Overall, Breakdown adds in far more than it takes away, despite the fact it doesn't really add much at all. It was expertly crafted to offer what the fans wanted, without really doing much of anything. It could be argued that it's a lazy, quick fix solution with a price tag slapped on, but the truth is that it's an extremely intelligent and well executed tweak of the existing gameplay, thus allowing Undead Labs to smoothly sidestep all the usual issues you would have with adding new content to a game. There are some minor issues here and there, specifically around the difficulty, which has a bit of a scattershot curve to begin with, and the ludicrously huge spawns that just come flying out of nowhere just...because reasons. But at the end of the day, the benefits far outweigh the negatives, offering a dizzying amount of playtime for a fiver. Plus, Undead are still working on minor tweaks and fixes that will smooth everything out, at no extra cost, for both the core game and the DLC. There are complaints to be made, certainly, but they are niggles which will hopefully all be fixed in short order.

Case Review

  • Price: Literally hundreds of hours of gameplay for the price of a footlong.

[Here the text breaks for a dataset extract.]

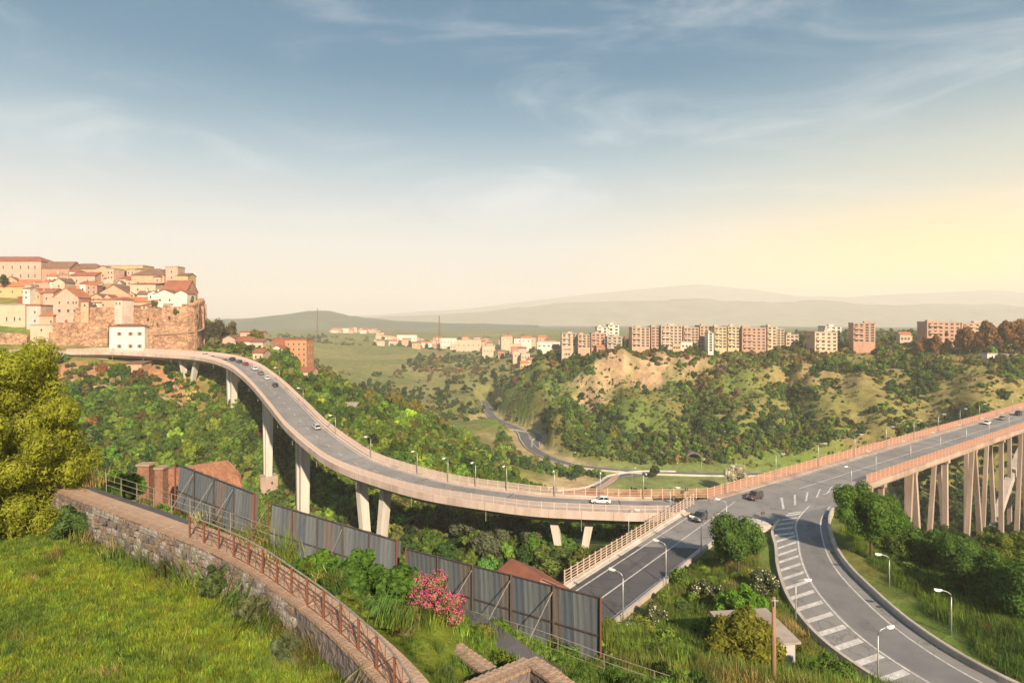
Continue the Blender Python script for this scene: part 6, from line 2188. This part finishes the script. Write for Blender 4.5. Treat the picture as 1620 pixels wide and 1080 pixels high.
def car(label, pos, heading, col, style="hatch", group=None, pitch=0.0):
    c = car_meshes(style)
    t = thing("car", label, "car", pos, heading, group)
    t.rotation_euler = (0, -pitch, heading)
    if col not in c["cols"]:
        m = material("car_paint", col, [k * 0.93 for k in col], 0.25, 1.0, spec=0.6)
        m.node_tree.nodes["Principled BSDF"].inputs["Coat Weight"].default_value = 0.6
        c["cols"][col] = (c["body"].mesh("body", m, True), c["roof"].mesh("roof", m))
    b, r = c["cols"][col]
    put("body", b, t)
    put("roof", r, t)
    put("windscreen", c["front"], t)
    put("rear_window", c["rear"], t)
    for s in c["sides"]:
        put("side_window", s, t)
    put("bumper", c["bump"], t)
    for x in (-1.25, 1.28):
        for s in (-1, 1):
            w = put("wheel", c["wheel"], t, (x, s * (c["W"] - 0.09), c["r"] + 0.01))
            put("rim", c["rim"], w)
    for s in (-1, 1):
        put("headlight", c["hl"], t, (c["L"] - 0.10, s * c["W"] * 0.62, c["sh"] * 0.62 + 0.04))
        put("tail_light", c["tl"], t, (-c["L"] + 0.06, s * c["W"] * 0.72, c["sh"] * 0.82))
    return t


SIL, BLK, WHI, GRY, RED, NAVY = (0.52, 0.53, 0.55), (0.018, 0.018, 0.02), (0.78, 0.77, 0.74), (0.20, 0.21, 0.22), (0.30, 0.03, 0.025), (0.03, 0.035, 0.055)


def via_car(label, px, lane, col, style="hatch", up=True):
    i = min(max(1, via_index(px)), len(via_path) - 2)
    p, t_, r_ = frv[i]
    g = via_path[i + 1] - via_path[i - 1]
    hd = math.atan2(t_.y, t_.x)
    pt = math.atan2(g.z, math.hypot(g.x, g.y))
    pos = p + r_ * lane + Vector((0, 0, 0.02))
    car(label, pos, hd if up else hd + math.pi, col, style, "cars on the viaduct", pt if up else -pt)


via_car("white hatchback on the viaduct next to the junction", 945, 2.0, WHI)
via_car("silver hatchback alone on the middle of the viaduct's climb", 488, 2.2, SIL)
via_car("black hatchback last in the queue climbing to the town", 425, 2.2, BLK)
via_car("silver-white hatchback just ahead of the black one in the queue", 412, 2.2, WHI)
via_car("grey hatchback in the middle of the climbing queue", 404, 2.2, GRY)
via_car("white van-like car ahead of the grey one in the queue", 394, 2.2, WHI, "suv")
via_car("dark red hatchback in the queue near the top of the viaduct", 381, 2.2, RED)
via_car("dark blue hatchback ahead of the red one", 371, 2.3, NAVY)
via_car("black car at the head of the queue by the white houses", 360, 2.3, BLK, "suv")
via_car("grey hatchback coming down the inner lane at the bend", 365, -2.2, GRY, up=False)
via_car("dark hatchback coming down behind the grey one at the bend", 342, -2.2, NAVY, up=False)
via_car("white hatchback on the level stretch before the old town", 318, 2.2, WHI)
p = RD_A + RD_DIR * 36 + RD_N * 4.0
car("dark off-roader coming down the lower road", (p.x, p.y, ROADZ + 0.02), math.atan2(-RD_DIR.y, -RD_DIR.x), GRY[:0] + (0.05, 0.05, 0.055), "suv", "cars at the junction")
p = BR_A + BR_DIR * -1 + BR_N * 6.0
car("dark maroon car leaving the long bridge at the junction", (p.x, p.y, ROADZ + 0.03), math.atan2(-BR_DIR.y, -BR_DIR.x), (0.06, 0.035, 0.035), "suv", "cars at the junction")
for s, o, col, lab, st_ in ((150, 4.6, WHI, "white car foremost of the three far out on the bridge", "hatch"), (167, 4.6, GRY, "grey car between the white and the dark one far out on the bridge", "hatch"), (186, 4.8, BLK, "dark off-roader behind the others far out on the bridge", "suv")):
    p = BR_A + BR_DIR * s + BR_N * o
    car(lab, (p.x, p.y, ROADZ + 0.03), math.atan2(-BR_DIR.y, -BR_DIR.x), col, st_, "cars far out on the bridge")

# ------------------------------------------------------------------ trees and shrubs that stand out
def ground_at(px, d):
    d = far(px, d) if d > 440 else d
    x = (px - 810) / FOC * d
    return Vector((x, d, hz(x, d)))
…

  • Replayability: Even after finishing off all 10 valleys, there is ample incentive to jump back in, at any previously played level, and crack on again.
  • Difficulty: Scattershot at times, starting off almost impossibly difficult, then becoming a little mundane for the next couple of levels, before it ramps up properly.
  • Map: It's the same map, so you'll know pretty much where everything is.
  • Repetitive: There's really only so much variety you can add to a sandbox survival simulator and it could become a little too samey after a while.
Score: 4/5
Pretty much exactly like the main game, with a little tweaking.